# Data segment start
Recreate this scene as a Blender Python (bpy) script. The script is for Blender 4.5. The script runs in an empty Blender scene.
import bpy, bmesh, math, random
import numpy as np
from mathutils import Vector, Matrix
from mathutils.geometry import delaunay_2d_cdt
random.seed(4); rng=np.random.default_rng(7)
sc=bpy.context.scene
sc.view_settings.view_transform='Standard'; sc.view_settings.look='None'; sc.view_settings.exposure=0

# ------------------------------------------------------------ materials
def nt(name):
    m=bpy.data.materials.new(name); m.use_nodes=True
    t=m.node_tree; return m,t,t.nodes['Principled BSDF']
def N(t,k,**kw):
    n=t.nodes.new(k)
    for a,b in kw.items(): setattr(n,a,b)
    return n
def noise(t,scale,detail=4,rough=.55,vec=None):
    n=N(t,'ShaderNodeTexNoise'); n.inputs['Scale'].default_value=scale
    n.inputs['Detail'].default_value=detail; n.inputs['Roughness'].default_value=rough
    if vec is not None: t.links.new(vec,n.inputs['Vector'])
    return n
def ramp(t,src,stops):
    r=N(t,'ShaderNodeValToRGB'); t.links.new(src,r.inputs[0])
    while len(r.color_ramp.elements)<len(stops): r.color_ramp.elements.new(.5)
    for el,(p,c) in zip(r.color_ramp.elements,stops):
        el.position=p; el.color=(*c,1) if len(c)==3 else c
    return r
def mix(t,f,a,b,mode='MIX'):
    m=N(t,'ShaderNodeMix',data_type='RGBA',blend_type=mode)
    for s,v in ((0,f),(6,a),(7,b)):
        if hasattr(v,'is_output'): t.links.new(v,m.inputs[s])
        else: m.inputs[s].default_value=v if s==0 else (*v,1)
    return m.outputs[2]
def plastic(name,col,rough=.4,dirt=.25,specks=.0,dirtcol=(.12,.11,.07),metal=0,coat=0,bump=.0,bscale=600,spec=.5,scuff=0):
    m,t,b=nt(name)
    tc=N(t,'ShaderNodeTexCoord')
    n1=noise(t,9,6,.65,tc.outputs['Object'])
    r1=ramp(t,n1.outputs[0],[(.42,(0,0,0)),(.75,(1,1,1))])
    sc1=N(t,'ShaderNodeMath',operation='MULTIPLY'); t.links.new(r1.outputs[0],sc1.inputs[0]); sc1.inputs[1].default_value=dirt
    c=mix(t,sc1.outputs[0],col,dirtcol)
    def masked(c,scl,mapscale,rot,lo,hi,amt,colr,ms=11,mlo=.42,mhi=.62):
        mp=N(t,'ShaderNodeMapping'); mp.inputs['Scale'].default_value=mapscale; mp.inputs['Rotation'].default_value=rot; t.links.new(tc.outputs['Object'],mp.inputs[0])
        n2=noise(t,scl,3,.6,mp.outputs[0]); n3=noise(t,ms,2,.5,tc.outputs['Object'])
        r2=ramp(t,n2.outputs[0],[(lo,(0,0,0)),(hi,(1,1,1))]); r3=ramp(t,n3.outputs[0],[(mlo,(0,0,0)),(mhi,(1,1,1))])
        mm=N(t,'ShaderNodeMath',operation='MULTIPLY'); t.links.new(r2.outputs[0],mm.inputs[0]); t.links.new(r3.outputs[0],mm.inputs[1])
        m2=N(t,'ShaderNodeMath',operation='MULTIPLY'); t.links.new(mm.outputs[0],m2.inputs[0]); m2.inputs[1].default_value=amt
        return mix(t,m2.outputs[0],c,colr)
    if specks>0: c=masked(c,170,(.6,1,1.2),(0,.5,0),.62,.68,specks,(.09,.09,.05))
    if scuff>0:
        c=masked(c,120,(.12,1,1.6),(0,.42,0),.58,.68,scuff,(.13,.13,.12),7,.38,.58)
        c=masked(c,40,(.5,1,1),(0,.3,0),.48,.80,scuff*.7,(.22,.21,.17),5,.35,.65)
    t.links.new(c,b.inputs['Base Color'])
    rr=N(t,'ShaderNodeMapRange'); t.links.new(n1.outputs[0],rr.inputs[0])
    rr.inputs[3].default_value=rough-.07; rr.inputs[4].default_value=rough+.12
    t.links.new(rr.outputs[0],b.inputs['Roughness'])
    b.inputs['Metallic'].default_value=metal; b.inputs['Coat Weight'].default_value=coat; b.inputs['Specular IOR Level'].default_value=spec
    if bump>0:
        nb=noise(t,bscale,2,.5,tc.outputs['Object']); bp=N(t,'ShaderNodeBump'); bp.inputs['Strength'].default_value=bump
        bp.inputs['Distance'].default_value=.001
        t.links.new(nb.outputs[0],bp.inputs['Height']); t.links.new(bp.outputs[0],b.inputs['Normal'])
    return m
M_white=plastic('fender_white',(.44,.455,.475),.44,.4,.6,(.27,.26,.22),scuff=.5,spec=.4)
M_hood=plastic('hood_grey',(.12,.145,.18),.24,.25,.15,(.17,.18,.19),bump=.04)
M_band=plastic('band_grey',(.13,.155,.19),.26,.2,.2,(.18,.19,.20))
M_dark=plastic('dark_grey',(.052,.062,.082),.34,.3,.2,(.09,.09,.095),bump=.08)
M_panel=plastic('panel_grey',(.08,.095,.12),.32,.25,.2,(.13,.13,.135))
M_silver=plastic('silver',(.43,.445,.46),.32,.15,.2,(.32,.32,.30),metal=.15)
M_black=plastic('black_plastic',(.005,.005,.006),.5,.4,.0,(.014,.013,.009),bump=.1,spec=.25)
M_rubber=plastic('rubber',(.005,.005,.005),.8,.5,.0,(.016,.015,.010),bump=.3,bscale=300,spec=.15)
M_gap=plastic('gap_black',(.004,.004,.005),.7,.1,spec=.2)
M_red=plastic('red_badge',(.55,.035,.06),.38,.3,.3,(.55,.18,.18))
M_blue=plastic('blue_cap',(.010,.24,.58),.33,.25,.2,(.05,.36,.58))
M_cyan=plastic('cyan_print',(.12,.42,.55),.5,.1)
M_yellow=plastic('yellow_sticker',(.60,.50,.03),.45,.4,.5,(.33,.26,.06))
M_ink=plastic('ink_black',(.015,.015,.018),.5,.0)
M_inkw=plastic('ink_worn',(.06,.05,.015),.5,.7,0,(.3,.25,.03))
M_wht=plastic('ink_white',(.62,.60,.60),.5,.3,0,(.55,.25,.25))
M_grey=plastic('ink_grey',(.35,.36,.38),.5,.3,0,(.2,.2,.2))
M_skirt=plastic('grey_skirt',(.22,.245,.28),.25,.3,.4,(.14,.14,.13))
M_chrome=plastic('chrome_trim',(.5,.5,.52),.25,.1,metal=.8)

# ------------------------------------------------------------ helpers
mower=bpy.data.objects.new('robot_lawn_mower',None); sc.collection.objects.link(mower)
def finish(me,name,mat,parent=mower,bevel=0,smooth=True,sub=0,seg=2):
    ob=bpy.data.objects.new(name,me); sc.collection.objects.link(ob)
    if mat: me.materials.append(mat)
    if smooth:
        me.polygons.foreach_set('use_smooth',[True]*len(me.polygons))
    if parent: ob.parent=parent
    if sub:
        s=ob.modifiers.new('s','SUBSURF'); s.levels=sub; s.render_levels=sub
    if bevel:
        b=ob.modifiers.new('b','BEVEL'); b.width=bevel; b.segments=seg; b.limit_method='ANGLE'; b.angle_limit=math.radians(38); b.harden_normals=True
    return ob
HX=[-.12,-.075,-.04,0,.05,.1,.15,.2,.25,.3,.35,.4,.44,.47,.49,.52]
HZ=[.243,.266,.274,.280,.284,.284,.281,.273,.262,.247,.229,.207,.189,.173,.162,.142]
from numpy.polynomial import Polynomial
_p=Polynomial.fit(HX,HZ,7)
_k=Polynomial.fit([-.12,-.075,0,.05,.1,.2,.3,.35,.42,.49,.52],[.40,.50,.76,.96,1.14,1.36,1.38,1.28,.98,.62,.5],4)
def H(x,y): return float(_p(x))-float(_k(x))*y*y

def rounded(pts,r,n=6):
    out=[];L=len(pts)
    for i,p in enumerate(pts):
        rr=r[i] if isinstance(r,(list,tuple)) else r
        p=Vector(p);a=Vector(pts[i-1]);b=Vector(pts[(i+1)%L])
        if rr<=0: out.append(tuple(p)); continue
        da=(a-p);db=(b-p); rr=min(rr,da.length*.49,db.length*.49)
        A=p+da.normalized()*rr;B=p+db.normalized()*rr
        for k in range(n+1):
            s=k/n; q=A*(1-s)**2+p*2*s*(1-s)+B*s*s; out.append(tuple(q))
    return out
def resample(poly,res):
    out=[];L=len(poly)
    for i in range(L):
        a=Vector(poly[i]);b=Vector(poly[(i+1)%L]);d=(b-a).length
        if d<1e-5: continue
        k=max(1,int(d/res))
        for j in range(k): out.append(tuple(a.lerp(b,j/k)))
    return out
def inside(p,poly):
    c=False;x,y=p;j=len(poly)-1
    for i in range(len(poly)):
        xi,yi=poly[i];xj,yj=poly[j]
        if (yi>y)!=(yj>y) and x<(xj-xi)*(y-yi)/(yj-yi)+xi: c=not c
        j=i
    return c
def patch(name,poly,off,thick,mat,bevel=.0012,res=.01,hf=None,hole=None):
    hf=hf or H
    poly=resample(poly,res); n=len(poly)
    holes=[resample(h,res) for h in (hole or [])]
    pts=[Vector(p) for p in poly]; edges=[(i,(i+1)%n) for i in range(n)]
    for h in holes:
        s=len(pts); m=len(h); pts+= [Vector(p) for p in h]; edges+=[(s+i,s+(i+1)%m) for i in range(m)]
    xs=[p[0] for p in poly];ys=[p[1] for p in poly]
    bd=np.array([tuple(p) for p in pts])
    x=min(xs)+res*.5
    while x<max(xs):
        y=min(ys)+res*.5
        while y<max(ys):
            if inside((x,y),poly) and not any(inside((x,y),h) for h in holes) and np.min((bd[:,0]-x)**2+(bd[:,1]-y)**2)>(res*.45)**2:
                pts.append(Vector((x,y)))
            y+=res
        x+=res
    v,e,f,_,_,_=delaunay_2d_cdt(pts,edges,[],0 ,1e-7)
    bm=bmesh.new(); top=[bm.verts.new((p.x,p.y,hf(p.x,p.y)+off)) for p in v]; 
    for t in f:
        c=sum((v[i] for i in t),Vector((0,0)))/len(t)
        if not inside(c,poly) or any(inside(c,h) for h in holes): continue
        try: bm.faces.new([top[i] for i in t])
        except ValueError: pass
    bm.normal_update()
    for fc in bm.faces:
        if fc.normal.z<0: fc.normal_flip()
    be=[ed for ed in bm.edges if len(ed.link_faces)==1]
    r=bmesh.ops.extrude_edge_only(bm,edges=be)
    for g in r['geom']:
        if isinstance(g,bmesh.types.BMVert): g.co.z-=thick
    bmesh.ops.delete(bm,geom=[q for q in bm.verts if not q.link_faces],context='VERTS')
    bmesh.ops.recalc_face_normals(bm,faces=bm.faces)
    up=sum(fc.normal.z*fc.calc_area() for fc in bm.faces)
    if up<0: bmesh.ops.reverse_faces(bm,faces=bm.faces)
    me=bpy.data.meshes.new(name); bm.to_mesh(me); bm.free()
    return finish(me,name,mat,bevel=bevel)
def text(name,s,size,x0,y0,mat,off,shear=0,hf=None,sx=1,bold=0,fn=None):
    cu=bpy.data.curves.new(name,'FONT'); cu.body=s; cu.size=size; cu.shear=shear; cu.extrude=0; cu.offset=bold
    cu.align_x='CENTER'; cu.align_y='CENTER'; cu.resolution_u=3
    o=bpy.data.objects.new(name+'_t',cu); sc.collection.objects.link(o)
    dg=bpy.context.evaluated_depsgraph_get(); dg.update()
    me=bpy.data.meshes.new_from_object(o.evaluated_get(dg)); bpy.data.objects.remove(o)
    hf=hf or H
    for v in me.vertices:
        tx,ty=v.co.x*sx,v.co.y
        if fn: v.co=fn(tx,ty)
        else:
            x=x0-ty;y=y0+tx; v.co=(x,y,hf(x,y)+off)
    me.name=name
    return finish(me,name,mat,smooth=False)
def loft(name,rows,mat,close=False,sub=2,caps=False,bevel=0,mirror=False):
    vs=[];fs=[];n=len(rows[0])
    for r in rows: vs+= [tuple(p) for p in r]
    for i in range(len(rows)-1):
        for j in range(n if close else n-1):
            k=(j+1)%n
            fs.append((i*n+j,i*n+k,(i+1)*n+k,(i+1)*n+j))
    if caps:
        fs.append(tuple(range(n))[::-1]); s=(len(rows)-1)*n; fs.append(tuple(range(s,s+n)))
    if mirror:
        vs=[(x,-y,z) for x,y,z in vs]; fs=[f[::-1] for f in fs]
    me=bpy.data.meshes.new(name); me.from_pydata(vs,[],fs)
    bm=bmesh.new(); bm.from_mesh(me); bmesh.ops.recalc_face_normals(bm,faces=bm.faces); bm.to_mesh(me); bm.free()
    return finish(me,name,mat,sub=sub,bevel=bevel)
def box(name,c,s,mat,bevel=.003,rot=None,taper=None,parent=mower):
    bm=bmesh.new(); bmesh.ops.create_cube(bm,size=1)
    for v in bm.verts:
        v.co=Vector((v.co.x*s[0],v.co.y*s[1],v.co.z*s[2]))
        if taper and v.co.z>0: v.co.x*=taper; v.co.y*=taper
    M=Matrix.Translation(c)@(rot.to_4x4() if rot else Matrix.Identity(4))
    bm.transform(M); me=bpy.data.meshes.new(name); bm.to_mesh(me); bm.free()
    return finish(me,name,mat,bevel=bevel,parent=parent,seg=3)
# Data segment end
## Your task
Gather up the lines that contain the word "scene".

## Solution for this task
Recreate this scene as a Blender Python (bpy) script. The script is for Blender 4.5. The script runs in an empty Blender scene.
sc=bpy.context.scene